The local market will be heading for a small fall today after mixed trading Friday around the world for shares and commodities, and some nerves ahead of an important GDP report here on Wednesday and President Trump’s first State of the union speech Wednesday morning, Australian time.
As well an important start of the month economic data here, and in other major economies will also play a big part in either keeping the market buoyant, or seeing it edge sideways and perhaps slide.
A speech on Friday by Fed chair, Janet Yellen will also be watched closely after the US central bank’s most recent minutes seemed to signal the Fed was looking to tighten rates a bit earlier than expected – with the March meeting a real possibility.
While Eurozone shares fell 0.9% on Friday, the US S&P 500 saw a late rally that pushed it up 0.1% perhaps in anticipation of President Trump’s address to Congress and more details on his tax and economics policies.
The MSCI world equity index, which tracks shares in 46 nations, fell 0.3%, to 445.32. It reached an all-time peak at 447.67 on Thursday.
Despite the flat US lead, ASX 200 futures fell 0.3%, pointing to a 16 point fall at the open for Australian shares later today.
On Friday the ASX200 finished down 0.8%, and 1.2% for the week to 5739.0, while the All Ordinaries index dropped 1.1% to 5786.9.
Friday’s close continues a seesaw week which saw US shares up 0.9%, 1.5% in China and 0.3% in Japan (helped by more good economic data, with more expected today and tomorrow from Tokyo).
But Eurozone shares fell 0.3% and Australian shares lost 1.2% as profit results became more mixed towards the end of the profit reporting season.
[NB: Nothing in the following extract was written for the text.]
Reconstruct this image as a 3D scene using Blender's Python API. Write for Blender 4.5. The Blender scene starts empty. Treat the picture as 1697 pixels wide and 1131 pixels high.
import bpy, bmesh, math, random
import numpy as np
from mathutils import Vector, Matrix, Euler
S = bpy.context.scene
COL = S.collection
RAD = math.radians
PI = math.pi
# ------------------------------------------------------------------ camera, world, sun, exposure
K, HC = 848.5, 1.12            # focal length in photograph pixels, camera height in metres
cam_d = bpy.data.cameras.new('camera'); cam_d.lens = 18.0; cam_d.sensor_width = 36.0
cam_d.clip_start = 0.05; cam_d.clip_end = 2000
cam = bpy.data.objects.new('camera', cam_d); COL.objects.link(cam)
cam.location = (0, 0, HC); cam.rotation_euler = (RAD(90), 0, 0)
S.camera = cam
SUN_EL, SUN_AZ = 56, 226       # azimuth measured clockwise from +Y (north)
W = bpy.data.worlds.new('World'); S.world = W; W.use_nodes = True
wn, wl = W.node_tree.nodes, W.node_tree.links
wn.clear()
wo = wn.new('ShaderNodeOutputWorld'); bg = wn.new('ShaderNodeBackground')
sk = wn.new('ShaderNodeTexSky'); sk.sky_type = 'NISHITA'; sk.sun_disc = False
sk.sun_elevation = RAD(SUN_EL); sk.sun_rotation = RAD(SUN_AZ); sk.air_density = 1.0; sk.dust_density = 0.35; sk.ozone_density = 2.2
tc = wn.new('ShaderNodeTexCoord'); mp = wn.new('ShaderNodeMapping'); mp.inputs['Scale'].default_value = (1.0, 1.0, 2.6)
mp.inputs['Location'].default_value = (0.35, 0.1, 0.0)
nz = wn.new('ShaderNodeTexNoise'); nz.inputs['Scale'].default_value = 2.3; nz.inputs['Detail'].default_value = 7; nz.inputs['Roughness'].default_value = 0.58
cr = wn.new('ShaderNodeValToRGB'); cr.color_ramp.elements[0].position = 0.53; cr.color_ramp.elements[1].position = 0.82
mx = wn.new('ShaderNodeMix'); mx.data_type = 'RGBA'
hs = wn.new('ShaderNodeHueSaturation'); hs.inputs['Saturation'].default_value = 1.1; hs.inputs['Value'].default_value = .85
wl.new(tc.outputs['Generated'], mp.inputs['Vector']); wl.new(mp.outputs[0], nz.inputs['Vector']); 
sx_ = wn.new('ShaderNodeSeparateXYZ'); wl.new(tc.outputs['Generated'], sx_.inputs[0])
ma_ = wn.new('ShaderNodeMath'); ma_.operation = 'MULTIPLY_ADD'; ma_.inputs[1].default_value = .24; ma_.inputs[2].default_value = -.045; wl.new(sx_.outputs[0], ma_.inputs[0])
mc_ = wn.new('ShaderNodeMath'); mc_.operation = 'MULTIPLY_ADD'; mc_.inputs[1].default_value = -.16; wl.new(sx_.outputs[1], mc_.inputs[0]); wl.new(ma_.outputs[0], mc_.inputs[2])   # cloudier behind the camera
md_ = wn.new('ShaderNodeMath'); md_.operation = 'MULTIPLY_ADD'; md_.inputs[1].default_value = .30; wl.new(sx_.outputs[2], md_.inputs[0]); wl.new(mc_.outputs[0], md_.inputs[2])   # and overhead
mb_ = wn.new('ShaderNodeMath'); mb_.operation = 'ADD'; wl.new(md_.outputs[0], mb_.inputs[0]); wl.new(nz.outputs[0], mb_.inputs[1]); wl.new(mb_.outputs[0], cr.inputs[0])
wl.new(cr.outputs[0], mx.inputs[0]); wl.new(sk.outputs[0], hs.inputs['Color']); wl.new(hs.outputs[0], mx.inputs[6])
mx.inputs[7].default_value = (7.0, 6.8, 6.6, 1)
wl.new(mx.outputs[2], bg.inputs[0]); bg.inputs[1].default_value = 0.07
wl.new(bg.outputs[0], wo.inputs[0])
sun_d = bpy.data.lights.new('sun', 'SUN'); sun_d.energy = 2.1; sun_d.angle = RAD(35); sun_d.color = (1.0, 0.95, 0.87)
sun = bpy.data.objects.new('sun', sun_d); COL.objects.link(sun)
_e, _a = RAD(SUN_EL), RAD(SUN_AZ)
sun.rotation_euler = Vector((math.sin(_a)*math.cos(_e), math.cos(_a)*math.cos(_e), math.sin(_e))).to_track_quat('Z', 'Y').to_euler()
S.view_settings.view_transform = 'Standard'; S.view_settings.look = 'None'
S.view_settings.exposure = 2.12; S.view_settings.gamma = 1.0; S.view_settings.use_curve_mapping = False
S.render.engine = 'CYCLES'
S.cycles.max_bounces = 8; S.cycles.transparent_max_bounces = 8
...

They will face more pressure today and tomorrow as a flood of weak to problematic figures are release.
The results will be dominated by QBE which issues its full year figures today and Lend Lease, which is also down to report today. Harvey Norman reports either today or tomorrow in its usual spot as bringing up the rear,
Bond yields generally fell (raising questions about why the fall is underway, especially in the US and Germany) when markets are generally buoyant and commodity prices were mostly up. The $A was little changed.
On Wall Street, however, the Dow Jones Industrial Average extended its winning streak to 11 sessions, the longest since 1987, and the S&P 500 rebounded from earlier losses. The Nasdaq Composite erased an earlier drop, paring its weekly loss.
The Dow ended up 11.44 points, or 0.05%, at 20,821.76; the S&P 500 closed 3.53 points, or 0.15%, higher at 2,367.34 and the Nasdaq finished up 9.80 points, or 0.17%, to 5,845.31.
The three indexes posted record highs this week, buoyed by confidence about company results in the coming quarters even without fiscal stimulus.
For the holiday-shortened week, major indexes posted gains with the Dow up 1%, the S&P adding 0.7% and the Nasdaq a mere 0.1%. That marked the fifth straight weekly advance for the S&P and the Nasdaq, and the third straight for the Dow.
And Stocks in Europe dropped by the most in three weeks, finishing Friday’s session down from 14-month highs as investors questioned the prospects for US tax policy changes under President Donald Trump.
The Stoxx Europe 600 closed dropped 0.8% at 370.01, the biggest decline since in almost a month.
Among major national indexes, Germany’s DAX 30 slid 1.2% to end at 11,804.03.
The moves pushed the Stoxx 600 into the red for the week. It notched a decline of 0.1% after earlier this week hitting its strongest levels since December 2015.
France’s CAC 40 lost 0.9% on Friday. London’s FTSE 100 fell 04%, and Italy’s FTSE MIB fell 1.2%. In fact a sell off in UK banks saw the Footsie lose 0.8% over the week ending three consecutive weeks of gains.